By Tim Hayes
People too often make the mistake of trying to record or remember only the big stuff. Graduations, weddings, vacations – these images get stuffed into photo albums and dominate iPhone directories. And I plead just as guilty as anybody else on this score.
Yet, while those major life events do represent some great mile-markers to treasure, it may be that those lesser, everyday fleeting moments, when someone tells a great joke, or reaches out unexpectedly to hold your hand, or gets you up and dancing for no reason – the ones when you’re having too much fun to think of grabbing a camera – that truly mean the most.
Many years ago, I found myself in charge of our three kids while my wife was out one Saturday morning. The kids ranged in age from probably three to eight. Still little enough to want to hang around with Dad, in other words.
We had finished breakfast, and I had a favorite CD in the player, volume down pretty low, just for background music. Steely Dan’s greatest hits. We lived in a small Cape Cod house back then, three kids, two parents, and a dog, so space remained sort of tight. But nobody seemed to mind – which worked to our advantage in what happened next.
The song “My Old School” came on, an all-time favorite of mine.

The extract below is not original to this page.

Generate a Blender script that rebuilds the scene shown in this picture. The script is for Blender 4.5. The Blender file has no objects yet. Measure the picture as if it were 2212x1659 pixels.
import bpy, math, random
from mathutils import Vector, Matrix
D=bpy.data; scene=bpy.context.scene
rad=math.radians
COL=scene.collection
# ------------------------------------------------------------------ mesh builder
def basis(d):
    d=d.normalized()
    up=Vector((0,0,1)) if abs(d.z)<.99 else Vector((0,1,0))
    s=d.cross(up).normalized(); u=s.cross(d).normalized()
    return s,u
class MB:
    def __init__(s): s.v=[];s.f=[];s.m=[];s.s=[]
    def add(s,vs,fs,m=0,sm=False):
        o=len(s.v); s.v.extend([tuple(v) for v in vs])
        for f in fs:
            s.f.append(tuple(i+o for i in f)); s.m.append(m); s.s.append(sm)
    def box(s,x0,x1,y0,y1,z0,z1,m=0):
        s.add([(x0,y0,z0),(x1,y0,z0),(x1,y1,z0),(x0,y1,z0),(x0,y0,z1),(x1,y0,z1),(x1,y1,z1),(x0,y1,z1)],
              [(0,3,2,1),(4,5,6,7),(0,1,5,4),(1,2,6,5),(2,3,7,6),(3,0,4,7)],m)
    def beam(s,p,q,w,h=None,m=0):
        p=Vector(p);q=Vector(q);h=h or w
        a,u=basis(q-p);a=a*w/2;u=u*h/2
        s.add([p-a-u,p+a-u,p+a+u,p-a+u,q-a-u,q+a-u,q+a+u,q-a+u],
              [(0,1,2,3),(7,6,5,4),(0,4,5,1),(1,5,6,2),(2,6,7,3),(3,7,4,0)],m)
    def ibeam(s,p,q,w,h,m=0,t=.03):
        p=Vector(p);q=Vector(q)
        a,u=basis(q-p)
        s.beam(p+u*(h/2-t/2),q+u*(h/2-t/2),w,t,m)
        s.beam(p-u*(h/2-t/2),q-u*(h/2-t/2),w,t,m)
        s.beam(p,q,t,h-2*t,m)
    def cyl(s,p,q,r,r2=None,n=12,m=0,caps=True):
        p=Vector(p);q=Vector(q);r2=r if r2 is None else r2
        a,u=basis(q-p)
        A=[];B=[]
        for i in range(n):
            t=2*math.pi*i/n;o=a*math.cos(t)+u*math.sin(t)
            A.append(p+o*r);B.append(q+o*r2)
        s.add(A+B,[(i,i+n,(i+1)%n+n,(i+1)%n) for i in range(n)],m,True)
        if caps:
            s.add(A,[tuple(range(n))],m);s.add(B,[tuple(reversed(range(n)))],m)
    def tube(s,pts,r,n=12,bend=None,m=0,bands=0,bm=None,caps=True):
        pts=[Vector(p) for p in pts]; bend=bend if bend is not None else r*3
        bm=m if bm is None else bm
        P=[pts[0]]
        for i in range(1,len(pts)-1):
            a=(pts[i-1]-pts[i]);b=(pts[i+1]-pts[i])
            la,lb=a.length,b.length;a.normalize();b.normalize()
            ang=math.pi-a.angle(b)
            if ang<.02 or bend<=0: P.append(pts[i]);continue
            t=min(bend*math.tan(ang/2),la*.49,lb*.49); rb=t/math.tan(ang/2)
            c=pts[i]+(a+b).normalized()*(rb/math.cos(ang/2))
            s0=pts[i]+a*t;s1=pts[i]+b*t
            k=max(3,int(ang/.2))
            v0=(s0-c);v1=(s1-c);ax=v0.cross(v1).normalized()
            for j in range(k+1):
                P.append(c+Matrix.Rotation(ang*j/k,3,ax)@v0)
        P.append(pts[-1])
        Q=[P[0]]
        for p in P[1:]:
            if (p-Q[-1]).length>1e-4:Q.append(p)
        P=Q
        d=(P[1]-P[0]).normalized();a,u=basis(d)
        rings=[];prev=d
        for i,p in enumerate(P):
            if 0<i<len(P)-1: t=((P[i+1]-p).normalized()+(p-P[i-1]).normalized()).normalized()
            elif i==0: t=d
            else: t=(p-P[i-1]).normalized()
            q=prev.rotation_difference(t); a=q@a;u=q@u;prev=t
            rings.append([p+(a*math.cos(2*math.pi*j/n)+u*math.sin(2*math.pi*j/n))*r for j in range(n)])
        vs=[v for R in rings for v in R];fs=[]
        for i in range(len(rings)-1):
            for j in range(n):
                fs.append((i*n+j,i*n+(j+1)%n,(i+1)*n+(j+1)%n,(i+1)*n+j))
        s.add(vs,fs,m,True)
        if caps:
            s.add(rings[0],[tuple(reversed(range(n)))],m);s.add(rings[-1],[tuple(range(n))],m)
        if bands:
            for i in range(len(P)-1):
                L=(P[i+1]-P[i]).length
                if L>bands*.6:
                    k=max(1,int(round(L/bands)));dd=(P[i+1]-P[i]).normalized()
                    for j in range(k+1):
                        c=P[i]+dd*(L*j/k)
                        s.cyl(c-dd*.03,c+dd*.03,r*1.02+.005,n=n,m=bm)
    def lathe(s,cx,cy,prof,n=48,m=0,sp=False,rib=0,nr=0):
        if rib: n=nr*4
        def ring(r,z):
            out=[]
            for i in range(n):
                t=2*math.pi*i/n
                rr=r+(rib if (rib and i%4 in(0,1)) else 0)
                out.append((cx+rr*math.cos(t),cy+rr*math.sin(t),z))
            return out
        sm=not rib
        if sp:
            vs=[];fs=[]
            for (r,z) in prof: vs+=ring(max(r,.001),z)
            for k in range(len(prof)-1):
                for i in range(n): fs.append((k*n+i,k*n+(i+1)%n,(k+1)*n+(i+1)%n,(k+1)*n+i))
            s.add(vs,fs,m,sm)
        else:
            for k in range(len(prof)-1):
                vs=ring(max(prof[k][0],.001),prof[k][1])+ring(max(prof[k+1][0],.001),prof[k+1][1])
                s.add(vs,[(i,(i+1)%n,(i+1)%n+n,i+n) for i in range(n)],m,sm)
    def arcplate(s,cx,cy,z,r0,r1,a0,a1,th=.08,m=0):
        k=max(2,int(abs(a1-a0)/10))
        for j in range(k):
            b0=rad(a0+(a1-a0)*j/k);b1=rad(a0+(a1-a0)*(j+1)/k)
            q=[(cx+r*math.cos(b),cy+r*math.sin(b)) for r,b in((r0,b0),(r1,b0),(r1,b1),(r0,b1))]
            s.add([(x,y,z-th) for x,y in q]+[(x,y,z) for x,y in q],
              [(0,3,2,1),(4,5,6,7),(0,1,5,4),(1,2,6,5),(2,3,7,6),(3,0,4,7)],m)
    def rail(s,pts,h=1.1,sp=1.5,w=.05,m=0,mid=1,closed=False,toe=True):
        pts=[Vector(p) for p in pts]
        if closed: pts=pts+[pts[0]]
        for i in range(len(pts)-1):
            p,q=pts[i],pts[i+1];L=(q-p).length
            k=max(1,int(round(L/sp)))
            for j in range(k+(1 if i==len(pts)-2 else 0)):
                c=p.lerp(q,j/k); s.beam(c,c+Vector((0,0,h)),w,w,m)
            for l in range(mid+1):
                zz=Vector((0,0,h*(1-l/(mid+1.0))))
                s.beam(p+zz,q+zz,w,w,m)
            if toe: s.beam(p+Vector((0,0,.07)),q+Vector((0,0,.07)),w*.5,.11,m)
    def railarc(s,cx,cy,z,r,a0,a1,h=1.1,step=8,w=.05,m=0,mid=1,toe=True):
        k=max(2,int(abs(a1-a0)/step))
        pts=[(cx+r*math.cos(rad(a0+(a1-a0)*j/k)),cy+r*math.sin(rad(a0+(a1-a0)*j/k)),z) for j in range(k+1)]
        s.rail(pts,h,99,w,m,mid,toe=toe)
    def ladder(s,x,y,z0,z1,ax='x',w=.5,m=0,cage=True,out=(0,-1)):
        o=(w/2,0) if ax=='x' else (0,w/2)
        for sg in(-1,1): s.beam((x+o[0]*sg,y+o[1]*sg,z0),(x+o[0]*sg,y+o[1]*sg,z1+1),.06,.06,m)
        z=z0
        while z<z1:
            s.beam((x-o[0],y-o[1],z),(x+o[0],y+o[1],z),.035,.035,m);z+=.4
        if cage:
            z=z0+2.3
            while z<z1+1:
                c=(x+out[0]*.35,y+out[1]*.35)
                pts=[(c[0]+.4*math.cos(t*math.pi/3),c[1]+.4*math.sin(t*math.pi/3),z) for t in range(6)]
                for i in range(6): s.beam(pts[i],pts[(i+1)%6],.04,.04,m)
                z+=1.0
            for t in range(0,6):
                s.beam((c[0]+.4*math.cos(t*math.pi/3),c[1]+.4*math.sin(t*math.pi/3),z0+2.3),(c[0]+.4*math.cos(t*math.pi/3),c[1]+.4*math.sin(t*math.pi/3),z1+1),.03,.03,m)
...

So I cranked up the volume, bounded out of my seat at the dining room table, ran into the living room and started dancing. Just flat-out, goofy-fool, who-cares-who’s-looking dancing.
Well, my three young charges thought this was so hysterical that they did the same thing, leaping from their chairs to join the fun. All four of us dancing, laughing, having just the greatest time together. Even the dog got into the act. Both ridiculous and sublime.
Unmitigated, unbounded, untrammeled joy. No pictures, no official record exists of these five minutes of absolute bliss with my kids, other than the memory of it in my head. But remember it, I do. And it makes me really happy all over again each time I think of it.
You go to work every day, and it can wear you down. Too much month left at the end of your money. Life throws you curve balls. Life doesn’t always play fair. And what’s up with these presidential candidates, anyway? Sometimes it feels like it would be so much easier to just resign yourself to drudgery, negativity, and hopelessness, wouldn’t it?
But here’s some free and unsolicited advice – don’t give in to those temptations. Sure, everybody’s life has some parts that suck, but it’s not every single part of your life, bearing down on you every single day, with absolutely no possibility of relief, right?
Even if you have to swim back in time to reclaim a wonderful, happy moment of pure joy, do it! They’re in there, bobbing around in your subconscious, waiting to be plucked out and plopped right in the front of your mind again. And when new ones occur, make a point of logging them in your brain for retrieval years down the road, when you may need a positive pick-me-up.
On that silly, miraculous morning, I didn’t know or care what the lyrics of “My Old School” actually described. I still don’t. All I know is that it’s a great song to dance to – especially when you’re with your little ones, jumping around the living room together, in fun, in joy, in love.